Mahkemece davanın kabulüne karar verilmiştir.
Hükmün davalı tarafça temyizi üzerine Yargıtay 16. Hukuk Dairesinin 22.03.2013 tarihli ve 2013/1516 Esas, 2013/2263 Karar sayılı bozma ilamı ile özetle “...dava konusu 8635 ada 1 ve 8647 ada 6 parsel sayılı taşınmazlar bakımından davalı Hazinenin sair temyiz itirazları yerinde değildir. Ancak, çekişmeli 8635 ada 12 parsele ilişkin olarak, dava dışı ...’ye verilen tapu tahsis belgesi iptal edildiğinden, bu parsel yönünden 2981 sayılı Yasanın 10/son maddesindeki koşulların oluştuğunu kabul etme olanağı yoktur.
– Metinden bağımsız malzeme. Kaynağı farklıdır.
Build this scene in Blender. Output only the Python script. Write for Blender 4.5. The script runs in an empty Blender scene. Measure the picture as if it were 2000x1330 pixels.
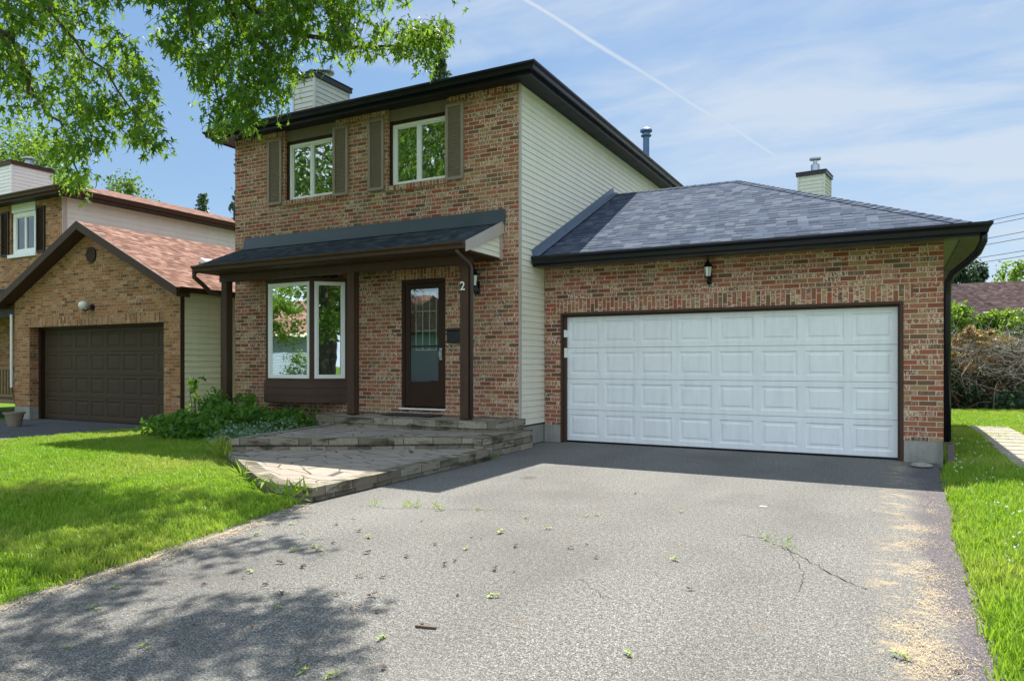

Öyleyse, 8635 ada 12 parselle ilgili davanın reddine karar verilmesi gerekirken, aksi yönde davanın kabulüne hükmedilmesi doğru değildir.” gerekçesiyle hüküm bozulmuştur.
Mahkemece bozmaya uyularak yapılan yargılama sonunda, dava konusu 8635 ada 1 parsel ve 8647 ada 6 parsel sayılı taşınmazlarla ilgili verilen karar kesinleştiğinden bu taşınmazlarla ilgili yeniden karar verilmesine yer olmadığına, dava konusu 8635 ada 12 parselle ilgili açılan davanın reddine karar verilmiştir.
Hükmü, davacı belediye vekili temyiz etmiştir.
Hükmün hangi hususları kapsayacağı 6100 sayılı HMK’nın 297. maddesinde belirtilmiştir. Ayrıca hükmün sonuç kısmında, gerekçeye ait herhangi bir söz tekrar edilmeksizin, taleplerden her biri hakkında verilen hükümle, taraflara yüklenen borç ve tanınan hakların, sıra numarası altında; açık, şüphe ve tereddüt uyandırmayacak şekilde gösterilmesi gereklidir.
Bu biçim yargıda açıklık ve netlik prensibinin gereğidir. Aksi hal, yeni tereddüt ve ihtilaflar yaratır, hükmün hedefine ulaşmasını engeller, kamu düzeni ve barışı oluşturulamaz. Bozma kararı ile ilk hüküm hayatiyetini ve ifa kabiliyetini yitirir.
Bozma kararından sonra bozmaya uyularak verilen hüküm yeni bir hükümdür. Bozmaya uyularak tesis edilen hükmün, tüm istekleri karşılar şekilde yeniden yazılması gerekir. Mahkemece bu husus gözetilmeden, hükmün diğer yönlerinin kesinleşmiş olduğundan bahisle “aynı konuda yeniden karar verilmesine yer olmadığına” şeklinde hüküm kurulması doğru görülmemiş, bu sebeple kararın bozulması gerekmiştir.
SONUÇ: Yukarıda açıklanan nedenlerle usul ve yasaya aykırı hükmün BOZULMASINA, bozma nedenine göre diğer hususların şimdilik incelenmesine yer olmadığına, peşin yatırılan harcın istek halinde yatırana iadesine, işbu kararın tebliğinden itibaren 15 gün içinde karar düzeltme yolu açık olmak üzere, 21.01.2015 tarihinde oybirliği ile karar verildi.